> _WHAT TO WORK ON_
Keep only the lines of the listing that include the word "Write", and copy them.

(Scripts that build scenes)

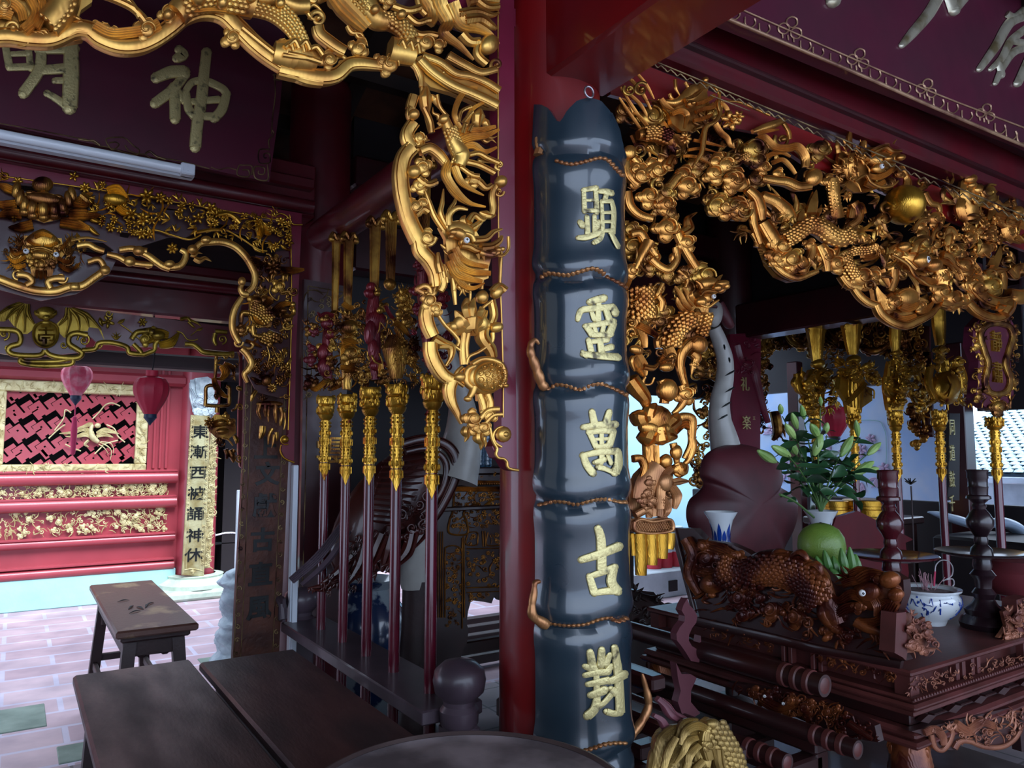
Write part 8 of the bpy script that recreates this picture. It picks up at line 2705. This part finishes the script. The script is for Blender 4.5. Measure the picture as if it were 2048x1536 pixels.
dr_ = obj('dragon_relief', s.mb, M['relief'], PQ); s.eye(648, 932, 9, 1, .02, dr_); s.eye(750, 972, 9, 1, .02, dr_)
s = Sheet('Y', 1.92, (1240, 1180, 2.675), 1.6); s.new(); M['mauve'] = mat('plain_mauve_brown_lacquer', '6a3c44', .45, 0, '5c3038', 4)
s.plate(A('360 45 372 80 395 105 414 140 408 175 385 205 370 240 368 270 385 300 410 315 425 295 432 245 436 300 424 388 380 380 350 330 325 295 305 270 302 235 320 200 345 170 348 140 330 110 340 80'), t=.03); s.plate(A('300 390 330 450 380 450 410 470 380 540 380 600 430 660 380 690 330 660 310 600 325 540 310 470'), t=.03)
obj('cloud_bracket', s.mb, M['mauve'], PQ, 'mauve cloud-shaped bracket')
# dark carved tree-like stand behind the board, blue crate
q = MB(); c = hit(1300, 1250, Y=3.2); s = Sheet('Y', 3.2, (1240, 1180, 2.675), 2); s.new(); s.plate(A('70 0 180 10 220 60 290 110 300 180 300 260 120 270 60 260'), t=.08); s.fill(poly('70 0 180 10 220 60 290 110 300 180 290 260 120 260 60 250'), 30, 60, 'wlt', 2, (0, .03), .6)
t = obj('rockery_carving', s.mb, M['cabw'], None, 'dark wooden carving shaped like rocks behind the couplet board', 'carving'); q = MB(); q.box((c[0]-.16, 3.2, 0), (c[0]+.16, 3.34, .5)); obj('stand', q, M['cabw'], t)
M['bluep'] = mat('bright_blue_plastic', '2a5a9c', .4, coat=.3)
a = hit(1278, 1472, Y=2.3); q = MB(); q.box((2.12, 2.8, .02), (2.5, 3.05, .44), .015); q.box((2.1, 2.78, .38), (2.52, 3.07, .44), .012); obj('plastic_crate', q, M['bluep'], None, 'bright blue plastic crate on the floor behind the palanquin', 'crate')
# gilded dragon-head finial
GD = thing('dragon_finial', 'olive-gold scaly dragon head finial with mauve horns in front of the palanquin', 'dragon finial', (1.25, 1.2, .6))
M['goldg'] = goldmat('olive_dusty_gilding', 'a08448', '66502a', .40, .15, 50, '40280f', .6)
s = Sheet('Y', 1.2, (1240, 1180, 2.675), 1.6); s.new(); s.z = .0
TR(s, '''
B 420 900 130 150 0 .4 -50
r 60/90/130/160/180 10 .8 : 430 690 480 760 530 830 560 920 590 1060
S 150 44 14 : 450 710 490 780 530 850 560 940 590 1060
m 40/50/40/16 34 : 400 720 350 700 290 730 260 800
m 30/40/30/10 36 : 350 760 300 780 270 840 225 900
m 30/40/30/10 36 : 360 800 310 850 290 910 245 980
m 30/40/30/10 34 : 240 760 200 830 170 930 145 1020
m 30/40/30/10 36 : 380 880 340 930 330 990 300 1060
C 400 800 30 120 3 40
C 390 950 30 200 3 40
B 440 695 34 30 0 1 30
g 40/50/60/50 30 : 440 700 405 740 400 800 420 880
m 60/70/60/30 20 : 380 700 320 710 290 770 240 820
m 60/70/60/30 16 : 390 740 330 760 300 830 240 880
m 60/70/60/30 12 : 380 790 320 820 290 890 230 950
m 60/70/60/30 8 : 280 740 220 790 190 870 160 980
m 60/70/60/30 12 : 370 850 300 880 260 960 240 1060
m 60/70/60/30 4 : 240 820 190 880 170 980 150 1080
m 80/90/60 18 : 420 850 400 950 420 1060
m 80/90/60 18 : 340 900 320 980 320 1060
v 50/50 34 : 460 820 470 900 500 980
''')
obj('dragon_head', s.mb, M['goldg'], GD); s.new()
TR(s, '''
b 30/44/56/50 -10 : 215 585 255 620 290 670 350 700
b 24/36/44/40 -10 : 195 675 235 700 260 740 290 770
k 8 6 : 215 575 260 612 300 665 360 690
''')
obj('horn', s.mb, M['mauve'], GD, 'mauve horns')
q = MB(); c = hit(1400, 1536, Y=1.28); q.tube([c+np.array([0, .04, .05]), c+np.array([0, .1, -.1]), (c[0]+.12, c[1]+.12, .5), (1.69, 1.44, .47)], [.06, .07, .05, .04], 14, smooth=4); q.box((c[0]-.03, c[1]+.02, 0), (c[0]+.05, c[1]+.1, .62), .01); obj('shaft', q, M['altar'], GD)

--

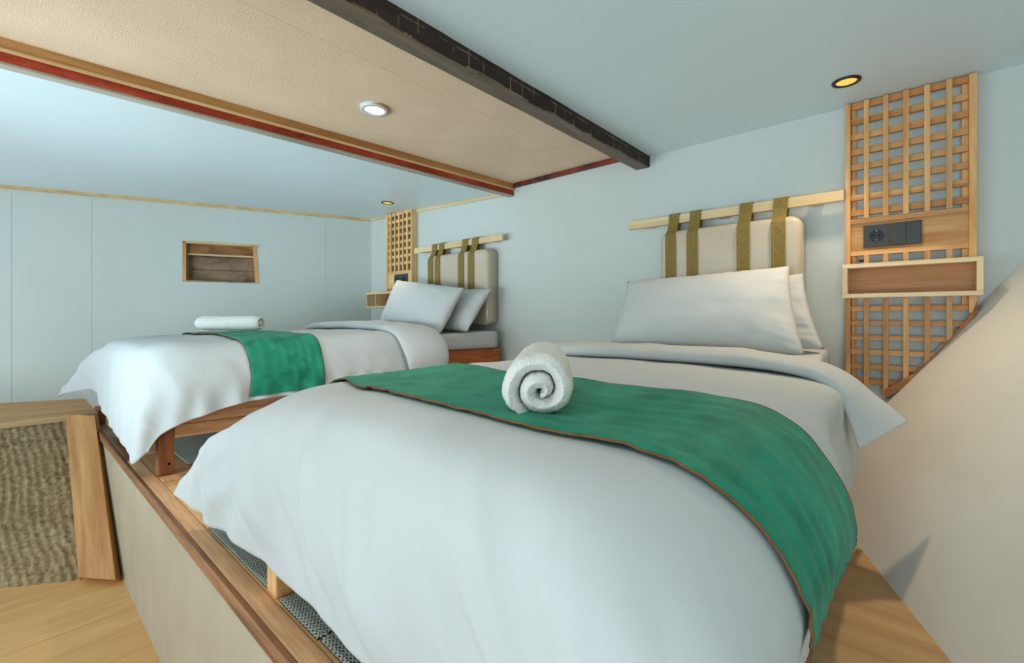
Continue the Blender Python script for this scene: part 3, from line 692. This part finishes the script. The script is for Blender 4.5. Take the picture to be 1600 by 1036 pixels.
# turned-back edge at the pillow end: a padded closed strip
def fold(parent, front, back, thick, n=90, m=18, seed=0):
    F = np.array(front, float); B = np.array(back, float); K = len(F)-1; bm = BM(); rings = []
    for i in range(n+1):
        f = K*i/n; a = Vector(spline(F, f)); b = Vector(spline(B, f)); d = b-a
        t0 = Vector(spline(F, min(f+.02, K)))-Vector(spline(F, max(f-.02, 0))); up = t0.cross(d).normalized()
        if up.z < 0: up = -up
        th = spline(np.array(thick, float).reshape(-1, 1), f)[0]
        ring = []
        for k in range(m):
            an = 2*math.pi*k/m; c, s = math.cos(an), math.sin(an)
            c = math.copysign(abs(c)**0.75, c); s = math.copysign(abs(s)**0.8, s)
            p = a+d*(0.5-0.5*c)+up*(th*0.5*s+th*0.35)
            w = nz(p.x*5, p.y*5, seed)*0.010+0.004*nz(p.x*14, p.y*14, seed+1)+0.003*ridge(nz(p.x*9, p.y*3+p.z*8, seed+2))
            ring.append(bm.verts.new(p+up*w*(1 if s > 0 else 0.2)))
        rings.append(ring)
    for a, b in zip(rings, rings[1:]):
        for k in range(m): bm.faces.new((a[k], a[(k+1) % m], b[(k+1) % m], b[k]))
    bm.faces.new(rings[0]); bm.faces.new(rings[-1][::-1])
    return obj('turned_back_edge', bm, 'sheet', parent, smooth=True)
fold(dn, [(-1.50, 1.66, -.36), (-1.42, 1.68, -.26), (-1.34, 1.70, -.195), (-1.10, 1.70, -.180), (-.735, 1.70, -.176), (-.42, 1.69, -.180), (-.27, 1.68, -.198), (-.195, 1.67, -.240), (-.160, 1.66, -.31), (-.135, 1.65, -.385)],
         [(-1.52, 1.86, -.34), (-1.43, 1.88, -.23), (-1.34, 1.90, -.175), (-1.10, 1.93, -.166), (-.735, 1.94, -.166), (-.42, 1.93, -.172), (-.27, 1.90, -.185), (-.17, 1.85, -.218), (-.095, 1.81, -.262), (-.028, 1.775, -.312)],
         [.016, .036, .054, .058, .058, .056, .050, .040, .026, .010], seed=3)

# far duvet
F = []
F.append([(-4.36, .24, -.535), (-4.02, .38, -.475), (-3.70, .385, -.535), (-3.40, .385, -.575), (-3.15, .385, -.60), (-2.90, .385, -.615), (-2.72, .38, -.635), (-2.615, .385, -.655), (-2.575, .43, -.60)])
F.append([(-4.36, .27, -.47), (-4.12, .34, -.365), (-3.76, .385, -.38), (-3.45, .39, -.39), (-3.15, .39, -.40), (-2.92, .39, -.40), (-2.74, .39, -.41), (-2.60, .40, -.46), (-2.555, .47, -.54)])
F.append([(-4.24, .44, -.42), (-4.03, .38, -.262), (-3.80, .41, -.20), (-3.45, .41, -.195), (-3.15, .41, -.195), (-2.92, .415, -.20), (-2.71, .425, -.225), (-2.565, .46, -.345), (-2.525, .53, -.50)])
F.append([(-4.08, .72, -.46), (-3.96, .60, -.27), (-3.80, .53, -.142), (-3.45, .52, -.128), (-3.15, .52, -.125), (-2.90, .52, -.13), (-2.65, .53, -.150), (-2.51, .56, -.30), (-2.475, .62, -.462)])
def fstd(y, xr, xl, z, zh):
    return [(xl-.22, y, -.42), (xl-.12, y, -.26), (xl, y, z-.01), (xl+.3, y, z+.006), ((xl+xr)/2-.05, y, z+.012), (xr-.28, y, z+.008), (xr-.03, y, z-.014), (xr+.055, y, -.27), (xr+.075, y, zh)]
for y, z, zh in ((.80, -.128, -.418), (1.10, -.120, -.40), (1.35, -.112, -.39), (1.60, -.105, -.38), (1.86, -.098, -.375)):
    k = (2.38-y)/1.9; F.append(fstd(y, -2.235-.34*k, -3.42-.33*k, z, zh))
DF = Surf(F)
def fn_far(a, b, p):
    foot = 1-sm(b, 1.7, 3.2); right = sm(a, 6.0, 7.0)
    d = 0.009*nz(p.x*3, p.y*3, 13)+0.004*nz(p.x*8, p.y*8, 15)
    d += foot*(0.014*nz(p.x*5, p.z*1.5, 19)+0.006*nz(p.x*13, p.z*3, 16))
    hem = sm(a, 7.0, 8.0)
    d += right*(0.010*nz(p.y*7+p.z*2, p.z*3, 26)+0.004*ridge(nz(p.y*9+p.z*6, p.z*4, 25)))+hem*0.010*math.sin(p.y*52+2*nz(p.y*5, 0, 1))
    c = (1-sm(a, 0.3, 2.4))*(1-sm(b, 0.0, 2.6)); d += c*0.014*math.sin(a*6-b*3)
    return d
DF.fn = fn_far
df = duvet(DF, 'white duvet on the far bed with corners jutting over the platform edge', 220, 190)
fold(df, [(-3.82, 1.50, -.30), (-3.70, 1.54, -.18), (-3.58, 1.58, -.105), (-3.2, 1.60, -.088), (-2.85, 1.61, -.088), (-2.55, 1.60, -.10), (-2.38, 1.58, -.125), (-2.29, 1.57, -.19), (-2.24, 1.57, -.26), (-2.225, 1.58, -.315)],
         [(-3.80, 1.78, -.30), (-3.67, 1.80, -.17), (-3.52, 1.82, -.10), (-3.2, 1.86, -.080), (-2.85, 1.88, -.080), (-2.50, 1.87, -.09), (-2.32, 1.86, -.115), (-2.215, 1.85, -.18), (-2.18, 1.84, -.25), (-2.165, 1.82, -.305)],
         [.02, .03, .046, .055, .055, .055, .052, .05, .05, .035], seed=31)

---

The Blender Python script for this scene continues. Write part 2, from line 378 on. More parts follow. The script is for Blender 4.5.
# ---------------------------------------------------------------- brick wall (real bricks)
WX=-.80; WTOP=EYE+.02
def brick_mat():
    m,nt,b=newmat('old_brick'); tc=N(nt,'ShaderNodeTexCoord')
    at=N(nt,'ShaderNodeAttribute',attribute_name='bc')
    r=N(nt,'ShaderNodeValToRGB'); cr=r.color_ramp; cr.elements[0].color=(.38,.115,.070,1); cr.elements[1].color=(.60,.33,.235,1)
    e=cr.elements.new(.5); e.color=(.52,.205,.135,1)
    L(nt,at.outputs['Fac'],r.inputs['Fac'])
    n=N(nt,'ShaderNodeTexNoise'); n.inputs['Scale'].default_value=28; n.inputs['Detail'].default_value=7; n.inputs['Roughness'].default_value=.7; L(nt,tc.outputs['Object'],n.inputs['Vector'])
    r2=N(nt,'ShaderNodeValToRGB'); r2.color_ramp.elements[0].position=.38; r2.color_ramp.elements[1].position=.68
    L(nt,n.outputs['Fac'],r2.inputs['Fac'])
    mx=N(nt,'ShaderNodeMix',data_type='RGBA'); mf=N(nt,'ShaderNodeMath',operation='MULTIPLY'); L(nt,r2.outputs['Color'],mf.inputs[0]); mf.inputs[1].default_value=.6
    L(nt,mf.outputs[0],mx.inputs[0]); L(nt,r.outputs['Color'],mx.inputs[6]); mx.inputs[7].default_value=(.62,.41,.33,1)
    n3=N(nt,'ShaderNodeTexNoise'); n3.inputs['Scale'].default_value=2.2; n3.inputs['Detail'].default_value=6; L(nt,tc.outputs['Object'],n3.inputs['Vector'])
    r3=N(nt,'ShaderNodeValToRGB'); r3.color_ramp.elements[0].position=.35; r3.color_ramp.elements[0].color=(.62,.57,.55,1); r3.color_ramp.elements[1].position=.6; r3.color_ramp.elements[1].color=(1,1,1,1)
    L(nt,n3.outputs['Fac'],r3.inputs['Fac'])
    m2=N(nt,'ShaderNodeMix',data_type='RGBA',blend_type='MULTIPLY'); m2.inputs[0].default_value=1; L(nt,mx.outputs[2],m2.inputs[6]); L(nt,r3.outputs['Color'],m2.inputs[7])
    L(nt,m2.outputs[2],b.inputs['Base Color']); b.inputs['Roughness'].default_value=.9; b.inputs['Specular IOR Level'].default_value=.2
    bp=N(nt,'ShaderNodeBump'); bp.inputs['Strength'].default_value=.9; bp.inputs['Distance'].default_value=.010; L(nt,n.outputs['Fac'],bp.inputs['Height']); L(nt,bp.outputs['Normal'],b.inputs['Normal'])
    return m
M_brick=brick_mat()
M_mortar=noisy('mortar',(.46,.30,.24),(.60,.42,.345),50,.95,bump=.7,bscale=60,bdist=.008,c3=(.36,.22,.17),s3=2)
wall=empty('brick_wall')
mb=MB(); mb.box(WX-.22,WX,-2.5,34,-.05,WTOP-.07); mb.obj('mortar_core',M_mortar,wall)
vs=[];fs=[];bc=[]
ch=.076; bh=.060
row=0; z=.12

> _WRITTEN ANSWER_
Write part 8 of the bpy script that recreates this picture. It picks up at line 2705. This part finishes the script. The script is for Blender 4.5. Measure the picture as if it were 2048x1536 pixels.
The Blender Python script for this scene continues. Write part 2, from line 378 on. More parts follow. The script is for Blender 4.5.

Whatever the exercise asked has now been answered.